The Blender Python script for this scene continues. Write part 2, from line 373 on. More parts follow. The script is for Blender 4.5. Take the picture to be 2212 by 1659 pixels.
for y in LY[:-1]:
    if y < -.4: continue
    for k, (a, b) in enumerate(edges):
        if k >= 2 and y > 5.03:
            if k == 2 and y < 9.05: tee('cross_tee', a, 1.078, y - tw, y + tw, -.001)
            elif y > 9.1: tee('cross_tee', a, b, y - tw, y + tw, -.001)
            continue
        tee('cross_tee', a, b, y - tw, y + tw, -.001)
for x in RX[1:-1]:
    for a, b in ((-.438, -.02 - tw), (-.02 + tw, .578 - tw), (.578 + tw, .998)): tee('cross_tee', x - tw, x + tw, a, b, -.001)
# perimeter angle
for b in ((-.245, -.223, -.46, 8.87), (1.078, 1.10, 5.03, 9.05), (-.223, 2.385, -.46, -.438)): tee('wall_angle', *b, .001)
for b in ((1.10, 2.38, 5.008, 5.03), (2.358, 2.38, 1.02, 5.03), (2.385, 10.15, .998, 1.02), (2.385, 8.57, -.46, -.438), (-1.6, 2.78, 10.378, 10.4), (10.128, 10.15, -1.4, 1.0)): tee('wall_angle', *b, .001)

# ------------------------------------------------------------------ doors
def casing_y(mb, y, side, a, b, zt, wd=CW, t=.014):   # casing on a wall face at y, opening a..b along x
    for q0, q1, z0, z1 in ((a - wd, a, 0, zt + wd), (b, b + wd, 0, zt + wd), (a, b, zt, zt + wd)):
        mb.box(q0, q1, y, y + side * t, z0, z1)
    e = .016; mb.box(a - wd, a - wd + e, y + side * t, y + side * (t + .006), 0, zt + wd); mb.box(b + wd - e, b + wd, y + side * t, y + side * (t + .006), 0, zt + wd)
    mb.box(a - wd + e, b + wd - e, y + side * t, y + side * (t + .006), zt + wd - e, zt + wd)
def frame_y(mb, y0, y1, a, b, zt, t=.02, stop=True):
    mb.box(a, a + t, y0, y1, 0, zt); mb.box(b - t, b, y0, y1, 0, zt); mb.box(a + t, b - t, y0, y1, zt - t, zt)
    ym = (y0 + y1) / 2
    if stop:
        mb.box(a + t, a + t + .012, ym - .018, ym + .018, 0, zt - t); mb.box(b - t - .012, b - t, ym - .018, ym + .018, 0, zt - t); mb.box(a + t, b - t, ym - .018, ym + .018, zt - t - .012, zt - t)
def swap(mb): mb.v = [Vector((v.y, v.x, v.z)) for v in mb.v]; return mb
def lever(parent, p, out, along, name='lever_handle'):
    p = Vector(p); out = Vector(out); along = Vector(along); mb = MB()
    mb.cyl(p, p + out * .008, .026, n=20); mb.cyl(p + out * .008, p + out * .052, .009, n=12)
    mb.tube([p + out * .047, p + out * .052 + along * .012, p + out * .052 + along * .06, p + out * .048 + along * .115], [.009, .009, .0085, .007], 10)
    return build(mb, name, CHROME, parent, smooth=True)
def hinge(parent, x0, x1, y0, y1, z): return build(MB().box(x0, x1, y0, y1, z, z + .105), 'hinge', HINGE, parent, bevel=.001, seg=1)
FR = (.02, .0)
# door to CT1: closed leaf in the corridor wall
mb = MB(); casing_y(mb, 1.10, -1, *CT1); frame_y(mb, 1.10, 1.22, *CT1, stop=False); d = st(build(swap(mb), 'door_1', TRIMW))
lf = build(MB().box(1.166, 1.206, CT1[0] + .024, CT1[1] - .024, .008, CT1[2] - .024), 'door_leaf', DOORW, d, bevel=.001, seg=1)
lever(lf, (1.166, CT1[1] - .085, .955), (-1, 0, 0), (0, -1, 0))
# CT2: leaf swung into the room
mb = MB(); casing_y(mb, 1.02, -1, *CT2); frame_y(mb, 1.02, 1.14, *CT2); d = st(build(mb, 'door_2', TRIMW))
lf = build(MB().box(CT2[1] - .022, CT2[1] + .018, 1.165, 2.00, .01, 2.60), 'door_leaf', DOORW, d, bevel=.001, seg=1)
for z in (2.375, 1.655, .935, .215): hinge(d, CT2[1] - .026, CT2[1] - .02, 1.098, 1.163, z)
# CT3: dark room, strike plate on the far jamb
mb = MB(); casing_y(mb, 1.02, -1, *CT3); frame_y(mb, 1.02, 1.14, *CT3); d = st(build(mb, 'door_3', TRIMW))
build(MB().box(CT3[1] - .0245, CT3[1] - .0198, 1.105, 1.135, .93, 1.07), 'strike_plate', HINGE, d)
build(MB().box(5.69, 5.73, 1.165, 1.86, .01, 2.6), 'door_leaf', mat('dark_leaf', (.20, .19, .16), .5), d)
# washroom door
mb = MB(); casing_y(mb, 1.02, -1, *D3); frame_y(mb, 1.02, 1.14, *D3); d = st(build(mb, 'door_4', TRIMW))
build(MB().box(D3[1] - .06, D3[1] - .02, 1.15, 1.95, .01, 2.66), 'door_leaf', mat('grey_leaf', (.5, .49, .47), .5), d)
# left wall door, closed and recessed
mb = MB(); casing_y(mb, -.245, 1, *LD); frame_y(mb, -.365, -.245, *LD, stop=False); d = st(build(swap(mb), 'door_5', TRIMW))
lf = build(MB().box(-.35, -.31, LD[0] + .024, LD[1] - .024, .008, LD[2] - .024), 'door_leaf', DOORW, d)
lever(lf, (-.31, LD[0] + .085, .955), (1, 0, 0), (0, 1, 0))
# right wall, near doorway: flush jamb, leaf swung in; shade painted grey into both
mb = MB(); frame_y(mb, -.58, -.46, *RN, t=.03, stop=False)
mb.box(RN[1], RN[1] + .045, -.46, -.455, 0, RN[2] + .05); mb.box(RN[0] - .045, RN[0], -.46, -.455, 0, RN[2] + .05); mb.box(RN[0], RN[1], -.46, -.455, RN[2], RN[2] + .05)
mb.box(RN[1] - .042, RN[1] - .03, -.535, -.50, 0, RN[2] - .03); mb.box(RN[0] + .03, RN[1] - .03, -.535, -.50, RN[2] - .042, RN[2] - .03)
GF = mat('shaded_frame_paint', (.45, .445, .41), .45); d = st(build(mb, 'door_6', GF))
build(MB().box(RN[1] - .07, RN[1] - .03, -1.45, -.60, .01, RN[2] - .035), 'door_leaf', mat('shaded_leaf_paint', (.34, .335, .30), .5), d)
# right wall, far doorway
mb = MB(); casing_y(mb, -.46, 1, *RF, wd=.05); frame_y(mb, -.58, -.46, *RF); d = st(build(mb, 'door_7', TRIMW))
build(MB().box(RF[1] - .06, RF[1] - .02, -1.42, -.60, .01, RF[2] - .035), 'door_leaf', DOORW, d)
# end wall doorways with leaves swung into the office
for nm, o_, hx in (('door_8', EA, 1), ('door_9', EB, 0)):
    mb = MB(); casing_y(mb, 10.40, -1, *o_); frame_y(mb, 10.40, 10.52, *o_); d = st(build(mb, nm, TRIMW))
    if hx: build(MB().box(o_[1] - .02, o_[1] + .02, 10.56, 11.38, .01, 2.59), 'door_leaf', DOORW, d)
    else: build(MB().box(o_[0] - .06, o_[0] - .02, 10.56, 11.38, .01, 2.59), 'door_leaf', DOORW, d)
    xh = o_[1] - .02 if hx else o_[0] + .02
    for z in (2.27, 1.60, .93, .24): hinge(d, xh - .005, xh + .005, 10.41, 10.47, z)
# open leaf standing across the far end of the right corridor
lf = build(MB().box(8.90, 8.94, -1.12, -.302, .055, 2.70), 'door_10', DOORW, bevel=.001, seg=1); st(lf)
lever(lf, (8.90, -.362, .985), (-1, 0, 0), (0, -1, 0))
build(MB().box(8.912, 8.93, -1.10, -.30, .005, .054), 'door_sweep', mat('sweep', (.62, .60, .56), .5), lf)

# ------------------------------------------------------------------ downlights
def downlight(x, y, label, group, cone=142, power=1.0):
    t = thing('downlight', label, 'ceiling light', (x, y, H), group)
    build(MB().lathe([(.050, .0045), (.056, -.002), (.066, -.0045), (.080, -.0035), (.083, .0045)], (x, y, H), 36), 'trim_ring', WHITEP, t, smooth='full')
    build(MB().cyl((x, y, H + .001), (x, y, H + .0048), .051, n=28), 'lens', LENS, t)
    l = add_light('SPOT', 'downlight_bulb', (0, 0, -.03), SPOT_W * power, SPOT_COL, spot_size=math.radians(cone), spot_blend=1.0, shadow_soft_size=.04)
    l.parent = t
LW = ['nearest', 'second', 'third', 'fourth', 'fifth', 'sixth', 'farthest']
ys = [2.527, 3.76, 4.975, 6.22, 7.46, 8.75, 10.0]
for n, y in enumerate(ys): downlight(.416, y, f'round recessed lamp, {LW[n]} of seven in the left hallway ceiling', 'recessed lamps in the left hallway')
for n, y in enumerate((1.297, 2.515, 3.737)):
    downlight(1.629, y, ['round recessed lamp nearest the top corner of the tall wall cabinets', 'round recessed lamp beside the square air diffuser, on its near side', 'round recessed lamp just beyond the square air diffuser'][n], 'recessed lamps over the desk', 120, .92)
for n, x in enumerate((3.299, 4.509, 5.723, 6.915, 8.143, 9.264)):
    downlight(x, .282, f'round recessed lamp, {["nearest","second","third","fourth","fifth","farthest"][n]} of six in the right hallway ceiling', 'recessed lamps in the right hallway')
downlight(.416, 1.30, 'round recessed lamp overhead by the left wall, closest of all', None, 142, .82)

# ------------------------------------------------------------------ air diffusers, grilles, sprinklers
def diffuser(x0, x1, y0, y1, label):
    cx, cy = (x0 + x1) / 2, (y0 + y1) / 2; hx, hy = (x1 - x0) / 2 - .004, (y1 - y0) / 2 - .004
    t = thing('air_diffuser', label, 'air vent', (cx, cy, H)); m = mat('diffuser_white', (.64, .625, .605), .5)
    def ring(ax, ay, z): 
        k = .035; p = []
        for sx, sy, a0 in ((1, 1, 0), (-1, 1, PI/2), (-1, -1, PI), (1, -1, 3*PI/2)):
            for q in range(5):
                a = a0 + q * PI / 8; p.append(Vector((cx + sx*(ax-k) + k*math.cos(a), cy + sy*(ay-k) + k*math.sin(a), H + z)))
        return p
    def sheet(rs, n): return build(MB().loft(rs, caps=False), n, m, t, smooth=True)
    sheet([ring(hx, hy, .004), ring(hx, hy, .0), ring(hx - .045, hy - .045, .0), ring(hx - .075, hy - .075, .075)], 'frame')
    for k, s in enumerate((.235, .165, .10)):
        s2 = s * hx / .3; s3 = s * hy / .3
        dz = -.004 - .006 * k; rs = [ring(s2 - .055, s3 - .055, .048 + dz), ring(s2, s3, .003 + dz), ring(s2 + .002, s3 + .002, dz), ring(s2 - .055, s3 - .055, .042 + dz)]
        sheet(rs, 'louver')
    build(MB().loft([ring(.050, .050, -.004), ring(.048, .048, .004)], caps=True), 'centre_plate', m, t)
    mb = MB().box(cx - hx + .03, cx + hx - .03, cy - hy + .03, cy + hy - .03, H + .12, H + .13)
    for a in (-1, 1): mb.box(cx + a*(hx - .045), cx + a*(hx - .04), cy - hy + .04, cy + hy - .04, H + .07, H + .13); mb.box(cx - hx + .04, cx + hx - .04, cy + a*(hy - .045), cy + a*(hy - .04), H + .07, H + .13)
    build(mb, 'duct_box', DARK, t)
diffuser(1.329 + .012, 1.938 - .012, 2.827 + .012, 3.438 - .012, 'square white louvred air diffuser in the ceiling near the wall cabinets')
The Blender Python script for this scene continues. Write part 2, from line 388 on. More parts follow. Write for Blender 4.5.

# # #

From the data, list each line in which the string "script" appears.

▶ Answer to the exercise
The Blender Python script for this scene continues. Write part 2, from line 373 on. More parts follow. The script is for Blender 4.5. Take the picture to be 2212 by 1659 pixels.
The Blender Python script for this scene continues. Write part 2, from line 388 on. More parts follow. Write for Blender 4.5.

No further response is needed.